Find how many lines hold the word "scene" and give that number only.
________
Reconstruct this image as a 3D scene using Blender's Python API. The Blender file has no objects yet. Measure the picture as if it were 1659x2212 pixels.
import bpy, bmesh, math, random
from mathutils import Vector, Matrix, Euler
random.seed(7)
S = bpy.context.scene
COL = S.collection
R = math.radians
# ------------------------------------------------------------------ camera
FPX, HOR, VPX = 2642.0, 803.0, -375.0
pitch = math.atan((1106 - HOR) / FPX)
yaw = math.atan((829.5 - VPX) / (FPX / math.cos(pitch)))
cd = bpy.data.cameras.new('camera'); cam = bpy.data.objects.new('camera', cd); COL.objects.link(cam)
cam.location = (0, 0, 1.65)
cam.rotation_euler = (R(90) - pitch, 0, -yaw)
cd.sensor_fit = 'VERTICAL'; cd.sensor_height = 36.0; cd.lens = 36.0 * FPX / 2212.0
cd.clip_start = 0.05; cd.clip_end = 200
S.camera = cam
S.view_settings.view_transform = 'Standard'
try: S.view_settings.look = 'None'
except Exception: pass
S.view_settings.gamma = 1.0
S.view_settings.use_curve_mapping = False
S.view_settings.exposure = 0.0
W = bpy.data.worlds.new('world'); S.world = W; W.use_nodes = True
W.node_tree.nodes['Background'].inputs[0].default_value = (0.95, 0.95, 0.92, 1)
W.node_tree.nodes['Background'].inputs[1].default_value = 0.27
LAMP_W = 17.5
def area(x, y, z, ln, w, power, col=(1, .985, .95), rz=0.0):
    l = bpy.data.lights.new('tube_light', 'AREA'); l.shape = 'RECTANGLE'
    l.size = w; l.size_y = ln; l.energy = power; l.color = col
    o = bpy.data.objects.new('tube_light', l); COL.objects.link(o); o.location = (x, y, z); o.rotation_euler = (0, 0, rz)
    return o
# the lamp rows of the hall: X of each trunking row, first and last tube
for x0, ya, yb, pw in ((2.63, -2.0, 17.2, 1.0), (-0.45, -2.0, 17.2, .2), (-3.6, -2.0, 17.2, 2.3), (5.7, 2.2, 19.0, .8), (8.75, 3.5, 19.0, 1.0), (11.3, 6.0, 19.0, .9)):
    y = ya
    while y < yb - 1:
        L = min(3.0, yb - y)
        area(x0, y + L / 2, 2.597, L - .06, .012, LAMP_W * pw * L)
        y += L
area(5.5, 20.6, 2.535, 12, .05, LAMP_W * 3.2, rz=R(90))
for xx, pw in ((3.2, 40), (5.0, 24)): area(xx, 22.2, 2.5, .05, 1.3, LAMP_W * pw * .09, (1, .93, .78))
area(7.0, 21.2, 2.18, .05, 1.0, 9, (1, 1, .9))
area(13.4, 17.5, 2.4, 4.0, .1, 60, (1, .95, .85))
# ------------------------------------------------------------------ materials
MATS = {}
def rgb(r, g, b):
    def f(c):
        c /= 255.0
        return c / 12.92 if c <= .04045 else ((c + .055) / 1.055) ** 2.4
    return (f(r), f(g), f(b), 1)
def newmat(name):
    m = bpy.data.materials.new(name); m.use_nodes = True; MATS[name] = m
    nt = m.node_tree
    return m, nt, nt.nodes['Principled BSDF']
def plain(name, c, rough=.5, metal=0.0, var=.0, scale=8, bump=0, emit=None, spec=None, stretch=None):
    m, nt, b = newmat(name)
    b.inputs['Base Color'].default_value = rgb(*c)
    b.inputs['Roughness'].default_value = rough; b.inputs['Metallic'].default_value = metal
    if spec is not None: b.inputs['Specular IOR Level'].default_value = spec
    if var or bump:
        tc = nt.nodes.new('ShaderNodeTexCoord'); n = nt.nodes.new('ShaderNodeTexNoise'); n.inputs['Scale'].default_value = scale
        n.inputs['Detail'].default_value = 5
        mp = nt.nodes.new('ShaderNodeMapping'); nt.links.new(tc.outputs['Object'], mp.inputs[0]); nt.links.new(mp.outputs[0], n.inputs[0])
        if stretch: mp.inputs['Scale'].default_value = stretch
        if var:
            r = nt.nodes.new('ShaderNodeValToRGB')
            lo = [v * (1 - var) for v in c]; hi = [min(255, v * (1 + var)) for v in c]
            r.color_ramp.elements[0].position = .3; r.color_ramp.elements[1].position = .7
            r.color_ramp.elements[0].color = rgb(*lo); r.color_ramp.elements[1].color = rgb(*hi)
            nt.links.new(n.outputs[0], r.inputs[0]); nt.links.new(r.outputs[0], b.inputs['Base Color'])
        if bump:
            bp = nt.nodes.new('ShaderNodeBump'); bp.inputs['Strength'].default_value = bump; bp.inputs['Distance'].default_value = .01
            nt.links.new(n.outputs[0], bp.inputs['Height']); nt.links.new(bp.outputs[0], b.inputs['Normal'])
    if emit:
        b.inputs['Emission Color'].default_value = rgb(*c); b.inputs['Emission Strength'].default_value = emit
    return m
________
Output of the exercise: 2